▶ What to produce: In the material below, please retype the lines from the very first through the one with "return np.array([(u - CX)", exactly and without pictures.

▶ Supplied information:
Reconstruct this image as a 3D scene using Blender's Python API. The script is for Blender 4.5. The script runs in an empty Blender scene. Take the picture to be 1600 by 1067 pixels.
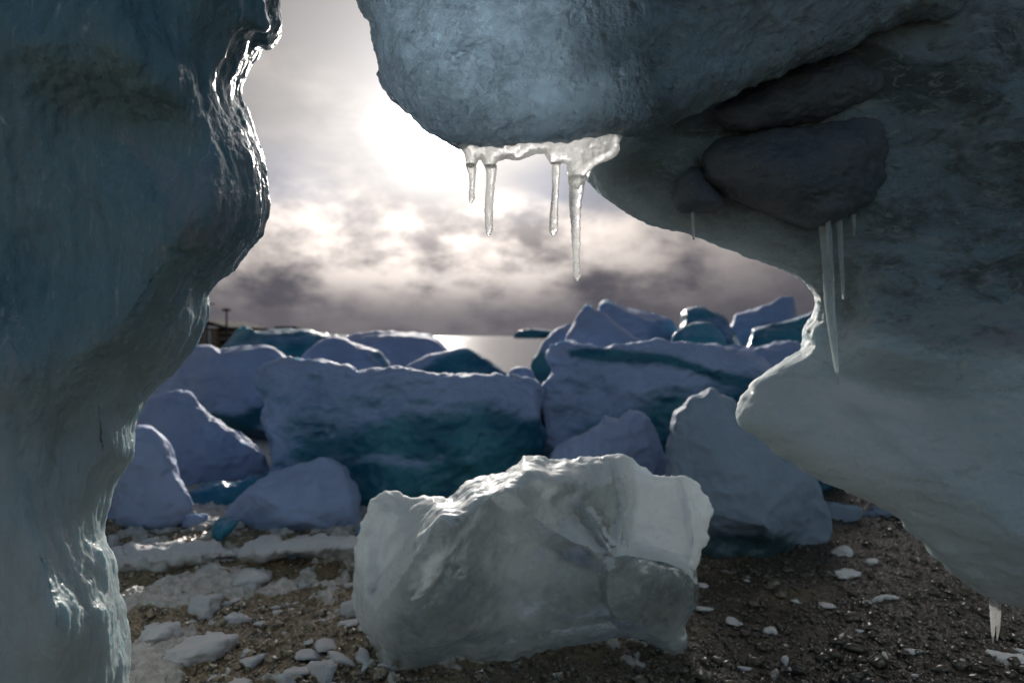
import bpy, math, random
import numpy as np
R_ = math.radians
random.seed(7)
rng = np.random.default_rng(7)
F = 1067.0            # focal length in photo pixels (24 mm on 36 mm, 1600 wide)
CX, HY, CAMH = 800.0, 525.0, 1.0
f32 = np.float32
C = bpy.context.scene.collection

def at(u, v, d):
    return np.array([(u - CX) / F * d, d, CAMH - (v - HY) / F * d])

# ------------------------------------------------------------------ noise
_perm = np.arange(256); np.random.default_rng(3).shuffle(_perm); _perm = np.concatenate([_perm, _perm, _perm])
_g = np.random.default_rng(5).normal(size=(256, 3)); _g = (_g / np.linalg.norm(_g, axis=1)[:, None]).astype(f32)
def perlin(P):
    P = np.asarray(P, f32); i = np.floor(P).astype(np.int64); f = P - i; i &= 255
    w = f * f * f * (f * (f * 6 - 15) + 10)
    out = 0
    for dx in (0, 1):
        for dy in (0, 1):
            for dz in (0, 1):
                h = _perm[_perm[_perm[i[..., 0] + dx] + i[..., 1] + dy] + i[..., 2] + dz]
                g = _g[h]
                dot = g[..., 0] * (f[..., 0] - dx) + g[..., 1] * (f[..., 1] - dy) + g[..., 2] * (f[..., 2] - dz)
                wx = w[..., 0] if dx else 1 - w[..., 0]
                wy = w[..., 1] if dy else 1 - w[..., 1]
                wz = w[..., 2] if dz else 1 - w[..., 2]
                out = out + dot * wx * wy * wz
    return out * 1.5
def fbm(P, scale, octs=3, gain=.5, off=0.0, stretch=(1, 1, 1)):
    Q = np.asarray(P, f32) * np.array(stretch, f32) * scale + off
    s = 0; a = 1.0
    for k in range(octs):
        s = s + a * perlin(Q); Q = Q * 2.03 + 11.7; a *= gain
    return s
def ridged(P, scale, octs=3, off=0.0, stretch=(1, 1, 1)):
    Q = np.asarray(P, f32) * np.array(stretch, f32) * scale + off
    s = 0; a = 1.0
    for k in range(octs):
        s = s + a * (1 - 2 * np.abs(perlin(Q))); Q = Q * 2.1 + 7.3; a *= .5
    return s
def sstep(a, b, x):
    t = np.clip((x - a) / (b - a), 0, 1); return t * t * (3 - 2 * t)

# ------------------------------------------------------------------ outlines
def smooth_poly(pts, n=4):
    pts = np.array(pts, float); N = len(pts); out = []
    for i in range(N):
        p0, p1, p2, p3 = pts[i - 1], pts[i], pts[(i + 1) % N], pts[(i + 2) % N]
        for k in range(n):
            t = k / n
            out.append(.5 * (2 * p1 + (p2 - p0) * t + (2 * p0 - 5 * p1 + 4 * p2 - p3) * t * t + (3 * p1 - p0 - 3 * p2 + p3) * t ** 3))
    return np.array(out)
def seg_dist(U, V, pts, closed):
    d = np.full(U.shape, 1e9, f32); n = len(pts)
    for i in range(n if closed else n - 1):
        a, b = pts[i], pts[(i + 1) % n]
        ab = b - a; L = ab @ ab + 1e-9
        t = np.clip(((U - a[0]) * ab[0] + (V - a[1]) * ab[1]) / L, 0, 1)
        np.minimum(d, np.hypot(U - a[0] - t * ab[0], V - a[1] - t * ab[1]), out=d, casting='unsafe')
    return d
def inside(U, V, pts):
    r = np.zeros(U.shape, bool); n = len(pts)
    for i in range(n):
        (x1, y1), (x2, y2) = pts[i], pts[(i + 1) % n]
        if y1 == y2: continue
        r ^= ((y1 > V) != (y2 > V)) & (U < (x2 - x1) * (V - y1) / (y2 - y1) + x1)
    return r
def sdist(U, V, pts):
    d = seg_dist(U, V, pts, True); return np.where(inside(U, V, pts), d, -d)
# relief: ('r', [(x,y),...], width_px, amp) ridge; ('b', x, y, rx, ry, angle_deg, amp) bump; ('s', [(x,y)..], width, amp) step, left side raised
def relief(U, V, items):
    s = np.zeros(U.shape, f32)
    for it in items or ():
        if it[0] == 'r':
            s += it[3] * np.exp(-(seg_dist(U, V, np.array(it[1], float), False) / it[2]) ** 2 * 1.2) if len(it) < 5 else \
                 it[3] * np.clip(1 - seg_dist(U, V, np.array(it[1], float), False) / it[2], 0, 1) ** it[4]
        elif it[0] == 'b':
            _, x, y, rx, ry, a, amp = it; a = R_(a)
            p = ((U - x) * math.cos(a) + (V - y) * math.sin(a)) / rx; q = (-(U - x) * math.sin(a) + (V - y) * math.cos(a)) / ry
            s += amp * np.exp(-(p * p + q * q))
        elif it[0] == 'p':      # plateau inside a polygon with a soft edge
            s += it[3] * sstep(-it[2], it[2], sdist(U, V, smooth_poly(it[1], 3)))
    return s

# ------------------------------------------------------------------ surface nets
def surface_nets(A):
    s = A > 0
    nx, ny, nz = A.shape
    cnt = np.zeros((nx - 1, ny - 1, nz - 1), np.int8)
    for dx in (0, 1):
        for dy in (0, 1):
            for dz in (0, 1):
                cnt += s[dx:nx - 1 + dx, dy:ny - 1 + dy, dz:nz - 1 + dz]
    act = (cnt > 0) & (cnt < 8)
    idx = np.full(act.shape, -1, np.int64); ci = np.argwhere(act); idx[act] = np.arange(len(ci))
    pos = np.zeros((len(ci), 3)); num = np.zeros(len(ci))
    corner = {}
    for c in [(a, b, c) for a in (0, 1) for b in (0, 1) for c in (0, 1)]:
        corner[c] = A[ci[:, 0] + c[0], ci[:, 1] + c[1], ci[:, 2] + c[2]]
    for c in corner:
        for ax in range(3):
            if c[ax] == 0:
                e = list(c); e[ax] = 1; e = tuple(e)
                a, b = corner[c], corner[e]; m = (a > 0) != (b > 0)
                t = a / np.where(m, a - b, 1)
                p = np.tile(np.array(c, float), (len(ci), 1)); p[:, ax] = t
                pos[m] += p[m]; num[m] += 1
    pos = ci + pos / num[:, None]
    faces = []
    for ax in range(3):
        a = [slice(1, -1)] * 3; b = [slice(1, -1)] * 3; a[ax] = slice(0, -1); b[ax] = slice(1, None)
        s0, s1 = s[tuple(a)], s[tuple(b)]
        cr = np.argwhere(s0 != s1)
        if not len(cr): continue
        pol = s0[tuple(cr.T)]
        off = np.ones(3, int); off[ax] = 0; cr = cr + off
        o1, o2 = [k for k in range(3) if k != ax]
        q = []
        for (da, db) in ((0, 0), (1, 0), (1, 1), (0, 1)):
            c = cr.copy(); c[:, o1] -= da; c[:, o2] -= db
            q.append(idx[tuple(c.T)])
        q = np.stack(q, 1)
        flip = pol if ax != 1 else ~pol
        q[~flip] = q[~flip][:, ::-1]
        faces.append(q)
    return pos, np.concatenate(faces)

def mesh_np(name, V, Fc, mat, parent=None, attrs=None, smooth=True, loc=None):
    me = bpy.data.meshes.new(name)
    V = np.asarray(V, f32)
    if loc is not None: V = V - np.array(loc, f32)
    k = Fc.shape[1]
    me.vertices.add(len(V)); me.vertices.foreach_set('co', V.ravel())
    me.loops.add(Fc.size); me.loops.foreach_set('vertex_index', Fc.ravel().astype(np.int32))
    me.polygons.add(len(Fc)); me.polygons.foreach_set('loop_start', np.arange(0, Fc.size, k, dtype=np.int32))
    me.polygons.foreach_set('use_smooth', np.full(len(Fc), smooth))
    me.update(calc_edges=True); me.validate()
    for an, av in (attrs or {}).items():
        a = me.attributes.new(an, 'FLOAT', 'POINT'); a.data.foreach_set('value', np.asarray(av, f32))
    me.materials.append(mat)
    o = bpy.data.objects.new(name, me); C.objects.link(o)
    if loc is not None: o.location = loc
    if parent: o.parent = parent
    return o

def blur2(a, kk, times=3):
    for ax in (0, 1):
        for _ in range(times):
            c = np.cumsum(np.pad(a, [(kk + 1, kk) if q == ax else (0, 0) for q in (0, 1)], mode='edge'), axis=ax)
            a = (np.take(c, range(2 * kk + 1, c.shape[ax]), ax) - np.take(c, range(0, c.shape[ax] - 2 * kk - 1), ax)) / (2 * kk + 1)
    return a
def normals(V, Q):
    a = V[Q[:, 2]] - V[Q[:, 0]]; b = V[Q[:, 3 if Q.shape[1] > 3 else 1]] - V[Q[:, 1 if Q.shape[1] > 3 else 0]]
    n = np.cross(a, b) if Q.shape[1] > 3 else np.cross(b, a)
    N = np.zeros_like(V)
    for k in range(Q.shape[1]): np.add.at(N, Q[:, k], n)
    return N / (np.linalg.norm(N, axis=1)[:, None] + 1e-12)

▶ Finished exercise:
Reconstruct this image as a 3D scene using Blender's Python API. The script is for Blender 4.5. The script runs in an empty Blender scene. Take the picture to be 1600 by 1067 pixels.
import bpy, math, random
import numpy as np
R_ = math.radians
random.seed(7)
rng = np.random.default_rng(7)
F = 1067.0            # focal length in photo pixels (24 mm on 36 mm, 1600 wide)
CX, HY, CAMH = 800.0, 525.0, 1.0
f32 = np.float32
C = bpy.context.scene.collection

def at(u, v, d):
    return np.array([(u - CX) / F * d, d, CAMH - (v - HY) / F * d])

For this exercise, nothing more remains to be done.